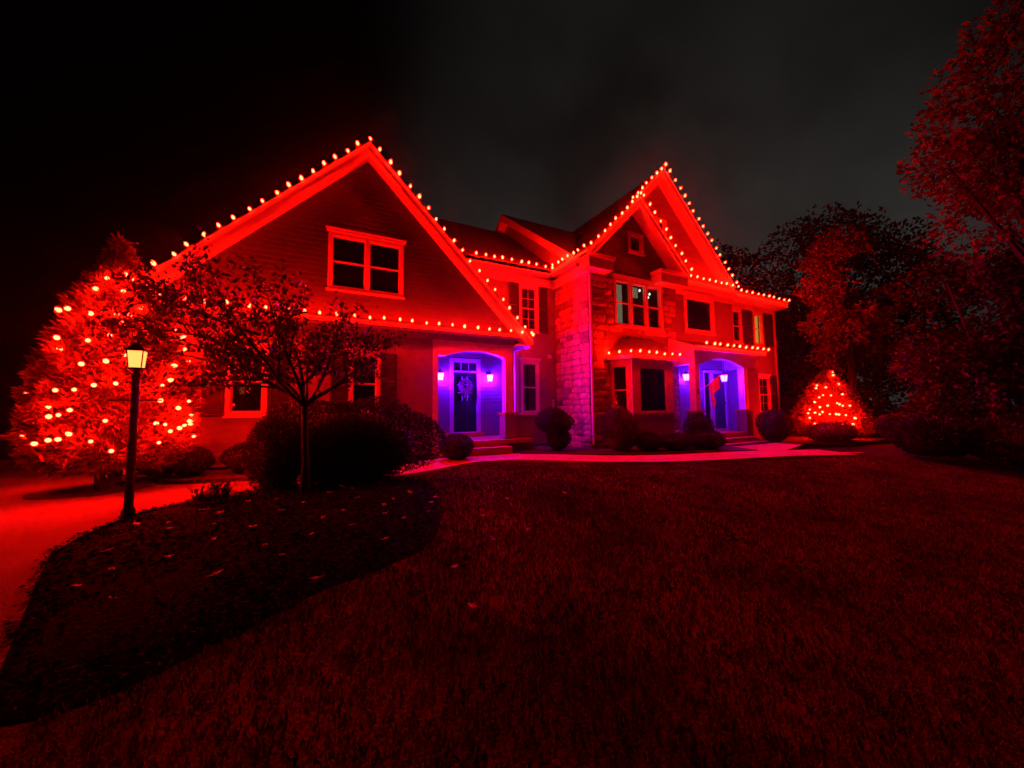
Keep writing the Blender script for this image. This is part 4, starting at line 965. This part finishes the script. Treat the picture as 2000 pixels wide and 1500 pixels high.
broad('lit_wood_tree', 'ragged tall tree glowing dim red behind the small lit conifer', (19.7, 7.45), [(19.5,7.4,8.1,.75),(19.0,7.55,7.3,.85),(20.0,7.2,7.2,.9),(19.1,7.6,6.2,.95),(20.2,7.1,6.0,1.0),(19.6,7.3,5.2,1.0),(18.9,7.8,4.6,.75),(20.6,7.0,4.7,.9),(19.3,7.4,3.9,.9),(20.3,7.2,3.4,.9),(18.9,7.7,3.3,.55),(21.2,6.8,5.6,.9),(21.4,6.8,4,.9)], mat_lit, 15000, .15, 12, .16)
broad('wood_tree', 'low dark tree far behind the small lit conifer', (25.5, 9.6), [(24.5,10,1.6,1.7),(26,9.4,2.4,2.0),(25.2,9.8,4.2,1.8),(23.6,10.4,1.2,1.3),(27.4,8.8,1.5,1.8)], m_treed, 9000, .22, 21, .15)
broad('wood_tree', 'low dark tree far behind the undergrowth right of the lit conifer', (27.5, 7), [(26.5,7.6,1.5,1.8),(28,6.8,2.6,2.0),(29.5,6.2,1.6,1.9),(27.4,7.1,4.4,1.9),(30.5,5.6,3,2.2)], m_treed, 9000, .22, 22, .15)
broad('wood_tree', 'low dark tree deep in the wood at the right edge', (27, 3.6), [(25.6,4.4,1.4,1.7),(27,3.6,2.4,2.0),(28.4,2.8,1.5,1.9),(26.6,3.8,4.2,1.9),(29,2.4,3.4,2.2)], m_treed, 9000, .22, 23, .15)
broad('wood_tree', 'low dark tree just past the right corner of the house', (22.6, 10.4), [(22.2,10.7,1.0,1.1),(22.9,10.2,2.0,1.3),(22.1,10.9,2.8,1.2),(23.4,9.8,1.0,1.2),(22.6,10.4,4.0,1.3),(23.6,9.7,3.2,1.2),(21.6,11.2,1.4,1.0)], m_treed, 11000, .18, 24, .14)
# wood edge undergrowth
for i, (c, rx, ry, h, lb) in enumerate((((13.6,3.6),.9,.8,.9,'dark undergrowth bush at the lawn edge nearest the path end'),((14.2,2.2),1.0,.9,1.2,'dark undergrowth bush at the lawn edge under the overhanging tree'),((20.3,5.4),1.4,1.0,1.5,'dark undergrowth bush right of the small lit conifer'),((16.2,4.7),1.0,.7,.9,'dark undergrowth bush between the lawn edge and the wood'),((19.6,8.9),1.0,.9,1.5,'dark undergrowth bush behind the small lit conifer'))):
    shrub('undergrowth_bush', lb, c, rx, ry, -drop(c[1]), h-drop(c[1]), m_treed, 6000, .1, amp=.2, seed=40+i)

# ---- grass, mulch chips, fallen leaves
def in_poly(x, y, P_):
    c = False; n = len(P_); j = n-1
    for i in range(n):
        xi, yi = P_[i][0], P_[i][1]; xj, yj = P_[j][0], P_[j][1]
        if (yi > y) != (yj > y) and x < (xj-xi)*(y-yi)/(yj-yi)+xi: c = not c
        j = i
    return c
walk_poly = Lf+Rg[::-1]
front_bed = [(4.85,8.95),(5.6,8.15),(6.6,7.35),(7.7,6.85),(9.3,6.4),(10.5,6.0),(10.75,7.0),(10.75,8.9),(7,8.9),(7,10.4),(4.9,10.4)]
def in_poly_np(X, Y, P_):
    c = np.zeros(len(X), bool); n = len(P_); j = n-1
    for i in range(n):
        xi, yi = P_[i][0], P_[i][1]; xj, yj = P_[j][0], P_[j][1]
        if yi != yj: c ^= ((yi > Y) != (yj > Y)) & (X < (xj-xi)*(Y-yi)/(yj-yi)+xi)
        j = i
    return c
NG = 330000
X = RNG.uniform(-1.1, 12.25, NG); Y = RNG.uniform(.3, 8.6, NG)
near = RNG.uniform(0, 1, NG) < np.clip(1.25-.05*np.hypot(X, Y), .5, 1)
cy_ = np.interp(X, [p[0] for p in ctr], [p[1] for p in ctr])
ok = near & (Y < cy_) & ~in_poly_np(X, Y, [(-.2+(p[0]+.2)*(.955+.03*math.sin(i*1.9)), 5+(p[1]-5)*(.955+.03*math.sin(i*1.9))) for i, p in enumerate(bed)]) & ~in_poly_np(X, Y, walk_poly) & ~in_poly_np(X, Y, drive) & ~in_poly_np(X, Y, front_bed)
X, Y = X[ok][:165000], Y[ok][:165000]
dr = .075*np.maximum(0, 4.5-Y)**1.3
G = np.stack([X, Y, -dr+.012*np.sin(1.7*X+.4*Y)+.012*np.sin(.9*Y-1.3*X+1)+.008*np.sin(3.1*X+2.3*Y)-.015], 1)
stuff(link('grass', leaf_mesh('grass', m_grass, G, np.tile([0, 0, 1.], (len(G), 1)), .042, .010, .35)), 'short mown grass of the front lawn', 'grass')
CH = []
while len(CH) < 14000:
    x = random.uniform(-2, 1.7); y = random.uniform(2.5, 7.1)
    if in_poly(x, y, bed): CH.append((x, y, bed_h(x, y)+.006))
CH = np.array(CH); dd = RNG.normal(0, 1, CH.shape); dd[:, 2] *= .15
stuff(link('mulch_chips', leaf_mesh('mulch_chips', mat('mulch_chip', (.02, .013, .009), .9, .5, 30, spec=.05), CH, dd, .04, .018, .2)), 'dark shredded bark chips on the front bed', 'mulch')
LM = []
for i in range(5):
    mb = MB(); n = 8; rnd = random.Random(i)
    vs = [(0, 0, .006)]
    for k_ in range(n):
        a = 2*math.pi*k_/n; r = .04*(1.4 if k_ % 2 == 0 else .75)*rnd.uniform(.8, 1.2); vs.append((math.cos(a)*r*1.25, math.sin(a)*r*.8, rnd.uniform(.0, .03)))
    mb.add(vs, [(0, k_+1, (k_+1) % n+1) for k_ in range(n)]); LM.append(mb.mesh('fallen_leaf', m_fall))
spots = [(-0.76,4.23),(-0.21,3.67),(0.05,3.22),(0.35,4.1),(0.86,4.15),(1.16,4.32),(-1.2,4.8),(-0.9,5.2),(-0.3,4.9),(0.5,5.2),(1.2,5.4),(1.3,6.0),(0.2,5.7),(-1.44,3.8),(-1.32,3.97),(-0.62,3.54),(1.06,3.09),(1.57,3.45),(2.3,4.6),(3.6,5.4),(0.99,2.52),(4.64,4.23),(1.73,4.06),(-0.4,5.6),(0.75,4.7),(-1.1,5.5),(1.45,5.0),(0.1,4.41),(-1.0,4.0),(-.5,4.4),(.6,3.7),(.3,4.6),(-1.5,4.4),(-1.3,5.1),(-.7,5.7),(.9,5.0),(1.1,5.8),(.5,5.9),(-.1,5.2),(-.85,4.7),(-1.15,3.5),(.7,4.35),(1.3,4.7),(.0,4.0),(-.35,3.9),(-1.6,5.3),(.95,6.3),(.4,6.1),(2.0,3.5),(2.6,5.6),(3.1,4.4)]
for i, (x, y) in enumerate(spots):
    o = bpy.data.objects.new('fallen_leaf', LM[i % 5]); COL.objects.link(o)
    z = (bed_h(x, y)+.01) if in_poly(x, y, bed) else lawn_h(x, y)+.03
    o.location = (x, y, z); o.rotation_euler = (random.uniform(-.3, .3), random.uniform(-.3, .3), random.uniform(0, 6)); s = random.uniform(.5, .95); o.scale = (s, s, s)
    tag(o, 'curled dry leaf fallen on the mulch or grass', 'leaf', 'fallen leaves scattered on bed and lawn')
print('boards', BOARDS[0], 'stones', NST[0])

# ---- thin haze volume added to imitate lens bloom round the bulbs
hz = MB().box(-120, 120, -120, 120, -2.2, 19).build('haze', m_dark); hz['kind'] = 'stuff'
hm = bpy.data.materials.new('bloom_haze'); hm.use_nodes = True; n = hm.node_tree.nodes; n.clear()
v = n.new('ShaderNodeVolumePrincipled'); v.inputs['Color'].default_value = (.9, .9, .9, 1)
v.inputs['Density'].default_value = .0007; v.inputs['Anisotropy'].default_value = .95
o = n.new('ShaderNodeOutputMaterial'); hm.node_tree.links.new(v.outputs[0], o.inputs['Volume'])
hz.data.materials.clear(); hz.data.materials.append(hm)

[The request]: Write out again, exactly, the lines from the start of the listing up to the line containing "6000, .1, amp=.2, seed=40+i)", with both ends and without pictures.

[The completed task]:
Keep writing the Blender script for this image. This is part 4, starting at line 965. This part finishes the script. Treat the picture as 2000 pixels wide and 1500 pixels high.
broad('lit_wood_tree', 'ragged tall tree glowing dim red behind the small lit conifer', (19.7, 7.45), [(19.5,7.4,8.1,.75),(19.0,7.55,7.3,.85),(20.0,7.2,7.2,.9),(19.1,7.6,6.2,.95),(20.2,7.1,6.0,1.0),(19.6,7.3,5.2,1.0),(18.9,7.8,4.6,.75),(20.6,7.0,4.7,.9),(19.3,7.4,3.9,.9),(20.3,7.2,3.4,.9),(18.9,7.7,3.3,.55),(21.2,6.8,5.6,.9),(21.4,6.8,4,.9)], mat_lit, 15000, .15, 12, .16)
broad('wood_tree', 'low dark tree far behind the small lit conifer', (25.5, 9.6), [(24.5,10,1.6,1.7),(26,9.4,2.4,2.0),(25.2,9.8,4.2,1.8),(23.6,10.4,1.2,1.3),(27.4,8.8,1.5,1.8)], m_treed, 9000, .22, 21, .15)
broad('wood_tree', 'low dark tree far behind the undergrowth right of the lit conifer', (27.5, 7), [(26.5,7.6,1.5,1.8),(28,6.8,2.6,2.0),(29.5,6.2,1.6,1.9),(27.4,7.1,4.4,1.9),(30.5,5.6,3,2.2)], m_treed, 9000, .22, 22, .15)
broad('wood_tree', 'low dark tree deep in the wood at the right edge', (27, 3.6), [(25.6,4.4,1.4,1.7),(27,3.6,2.4,2.0),(28.4,2.8,1.5,1.9),(26.6,3.8,4.2,1.9),(29,2.4,3.4,2.2)], m_treed, 9000, .22, 23, .15)
broad('wood_tree', 'low dark tree just past the right corner of the house', (22.6, 10.4), [(22.2,10.7,1.0,1.1),(22.9,10.2,2.0,1.3),(22.1,10.9,2.8,1.2),(23.4,9.8,1.0,1.2),(22.6,10.4,4.0,1.3),(23.6,9.7,3.2,1.2),(21.6,11.2,1.4,1.0)], m_treed, 11000, .18, 24, .14)
# wood edge undergrowth
for i, (c, rx, ry, h, lb) in enumerate((((13.6,3.6),.9,.8,.9,'dark undergrowth bush at the lawn edge nearest the path end'),((14.2,2.2),1.0,.9,1.2,'dark undergrowth bush at the lawn edge under the overhanging tree'),((20.3,5.4),1.4,1.0,1.5,'dark undergrowth bush right of the small lit conifer'),((16.2,4.7),1.0,.7,.9,'dark undergrowth bush between the lawn edge and the wood'),((19.6,8.9),1.0,.9,1.5,'dark undergrowth bush behind the small lit conifer'))):
    shrub('undergrowth_bush', lb, c, rx, ry, -drop(c[1]), h-drop(c[1]), m_treed, 6000, .1, amp=.2, seed=40+i)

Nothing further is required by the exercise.